O trabalho e a realidade do campo sempre fizeram parte das temáticas abordadas pelas canções caipiras. Um exemplo é Rei do Gado, música escrita por Teddy Vieira e popular na voz de Tião Carreiro e de Pardinho, que canta as conquistas de um pecuarista dono de “mais de um milhão de cabeças de gado” e inspirou até novela da Globo. “Letra tecnicamente bem-feita, mas um pouco emoliente demais em relação ao pecuarista, como se ele fosse um bom exemplo, enquanto o agricultor – que planta café – é mostrado como um impostor”, escreve José Hamilton Ribeiro em seu livro Música Caipira As 270 Maiores Modas.

 

 

 

Com o passar do tempo, esses temas perderam espaço e ficaram mais associados à música caipira, enquanto o sertanejo, como gênero musical, se atualizava – um reflexo da própria modernização do setor agrícola. “A partir da década de 1980, a agricultura industrial, ou agrobusiness, como passou a ser chamada, era decisiva para a manutenção de uma balança comercial minimamente equilibrada para o Brasil”, escreve Gustavo Alonso em Cowboys do Asfalto.
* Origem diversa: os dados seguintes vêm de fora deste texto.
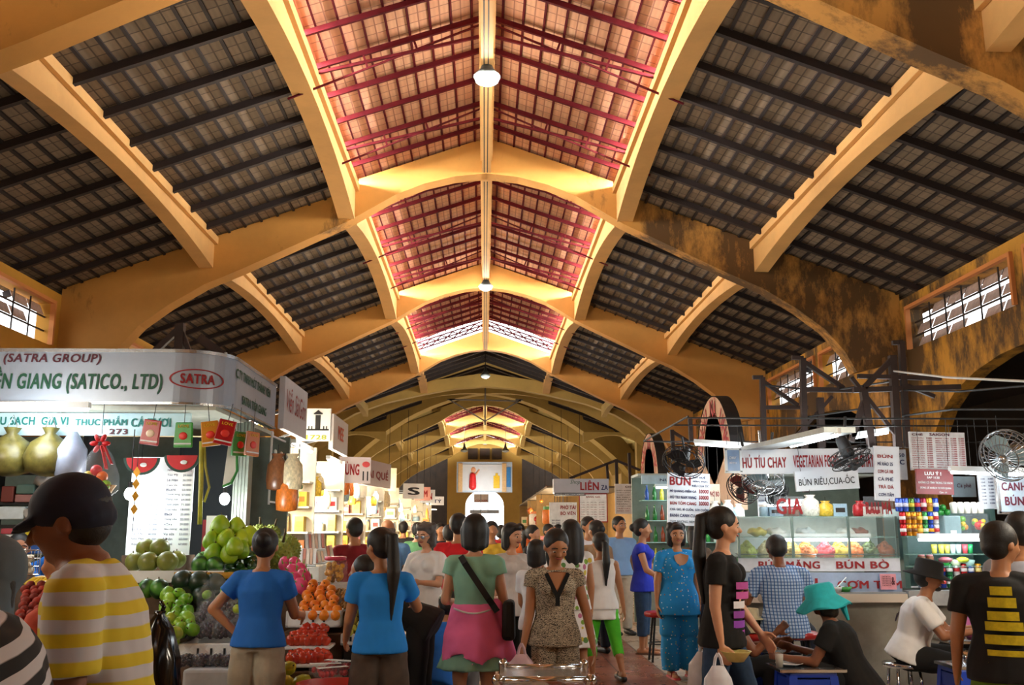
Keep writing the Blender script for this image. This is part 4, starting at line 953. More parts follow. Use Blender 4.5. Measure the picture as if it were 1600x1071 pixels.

E os cantores acompanharam o movimento. Passaram a olhar para a música country americana, e incorporaram mudanças na sonoridade e no visual. Sucessos da década de 1990 de duplas como Zezé Di Camargo e Luciano e Chitãozinho e Xororó, com seus solos de guitarra e naipes de metais, eram um reflexo direto da ascensão e dos gostos da elite do campo. A indústria agrícola passou a financiar shows e rodeios e as duplas passaram a se apresentar em feiras agropecuárias. 

 

“O agronegócio ajudou a gente, mas foi só na década de 1980, quando começaram a acontecer as exposições de gado. Acho que ela [a música sertaneja] ficou marcada como a música desse movimento rural do Brasil que deu e dá certo até hoje”, afirmou Chitãozinho em entrevista a Marília Gabriela em 2010. Hoje, doze anos depois, sua declaração continua ecoando. E, nesse tempo, a relação entre o agro e a música sertaneja também evoluiu. Grandes nomes do sertanejo deixaram de simplesmente emprestar suas imagens para campanhas publicitárias e passaram a assinar músicas e jingles para grandes empresas do setor. Em 2017, Bruna Viola escreveu e interpretou um jingle para a farmacêutica Zoetis. Dois anos depois, Renato Teixeira, autor de Romaria, um dos grandes hinos da música caipira, assinou a trilha sonora para a campanha Legado, da Basf.

 

Como costuma acontecer com a música do campo, qualquer novidade é criticada por detratores do gênero. E os argumentos são os mesmos há anos. O crítico Tárik de Souza, por exemplo, já reclamava da perda da identidade do homem do campo tradicional em 2011. “As mudanças sociológicas introduzidas no campo pelo agronegócio, seus utilitários de cabine dupla e rodeios luxuosos – que fez brotar até uma corrente de chamados ‘sertanejos universitários’ – parecem condenar os caipiras à total obsolescência”, escreveu ele. O público, seja ele do campo ou da cidade, parece não concordar. O sucesso nas redes mostra que os novos artistas conseguiram traduzir um sentimento de orgulho do setor. E como cantam Antony e Gabriel em A Roça Venceu: “Pro azar dos playboy, é nóis tomando a pinga da cana que nóis colheu, é nóis gastando a grana do gado que nóis vendeu”.